Il y a quelques jours, Apollo Noir nous présentait son 3e album Weapons. À cette occasion, nous avons décidé de rencontrer l’homme qui se cache derrière cet univers moderne et déjanté : le musicien et producteur Rémi Sauzedde.

La Face B : Comment ça va ?

Apollo Noir : J’allais dire « j’ai honte de dire ça », mais ouais ça va bien. Personnellement c’est une bonne période; après à une échelle plus globale, il y a des choses qui me font dire que ça va pas très bien. Pour ma part, ma famille, tout le monde va bien, donc c’est l’essentiel.

LFB : Tu as sorti ton 3e album Weapons le 27 novembre. Est-ce que tu peux nous raconter un peu la genèse ?

AN : J’ai ce projet Apollo Noir, et à côté de ça, je fais pas mal de mix et de prod pour d’autres artistes. J’ai sorti mon dernier album Chaos ID il y a un an. Et toute l’année j’ai fait beaucoup de prod, je n’avais pas beaucoup de temps pour moi. Mais dès que j’avais 5 min, j’essayais de poser des idées. Ce qui fait que j’avais plein de chantiers à droite à gauche, mais je n’avais rien pu regrouper, ou constituer une chanson . En tout cas j’avais plein de matières ! Et au printemps de l’an dernier, un peu avant le confinement, j’ai commencé à prendre un petit peu plus de temps. Et le confinement a accéléré les choses, je suis pas mal resté chez moi, je ne suis pas allé au studio, j’ai bossé un peu à distance avec des artistes… J’ai eu beaucoup plus de temps. Et j’ai pu enfin me replonger dans mes archives, avec toutes les bribes que j’avais constitué à droite à gauche depuis un moment. J’ai pu faire plusieurs titres, et à partir de là ça m’a donné l’impulsion pour terminer le disque et faire 3-4 nouveaux titres. C’est quelque chose qui s’est étalé sur pas mal de temps, la production finale du disque s’est terminée au printemps 2020.

LFB : Ce 3e album est un peu plus varié en terme de sonorités que les 2 précédents qui sont plus homogènes. Est ce que c’est dû au fait qu’il a été écrit sur une longue période ? Ou c’est voulu ?

AN : Je ne pense pas que ce soit un truc qui soit spécialement voulu. J’ai une façon de produire qui est spontanée pour ce que je fais avec Apollo. Je fais les choses, et puis je vois après à quoi ça ressemble, et je me dis  “ouais ça me va » ou « non ça dégage”. Je pense que ça synthétise aussi des envies musicales, et des choses que j’ai écouté pendant cette période là, que j’ai recraché dans ce disque.
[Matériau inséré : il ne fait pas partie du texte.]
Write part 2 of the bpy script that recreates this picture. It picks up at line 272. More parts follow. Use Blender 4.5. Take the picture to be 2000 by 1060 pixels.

Aussi bien des trucs plus industriel, drone, rap, dark, que des trucs plus rythmés, plus agressifs avec des guitares etc…

LFB : Des groupes précis qui t’ont inspiré ?

AN : Pas des groupes précis. Mais j’ai commencé la musique en tant que batteur dans des groupes de rock et de hardcore. J’avais 16 ans, aujourd’hui j’en ai 34. Mon ADN c’est vraiment ça, ça vient du hardcore et du punk. Quand j’ai commencé Apollo Noir ça faisait déjà 10 ans que j’étais dans les musiques électroniques. Ce projet, j’ai réussi à le former dans ma tête en synthétisant mes origines musicales qui viennent des musiques lourdes et agressives, rock en général, et des musiques plus électroniques, plus expérimentales. Et c’est ça qui a fait que Apollo Noir a existé, dans ma tête en tout cas. Sur ce dernier album Weapons, je suis allé encore plus loin dans le mariage de ces 2 univers. Pour moi, c’est un peu la même dynamique, ça m’a paru logique de creuser ça plus loin.

LFB : Dans cet album, on trouve pas mal de sentiments assez différents, dont de la colère. Du moins au début de l’album, avec des titres comme Tue Les Tous, Arme de Destruction Massive. Pourquoi cette atmosphère assez violente ?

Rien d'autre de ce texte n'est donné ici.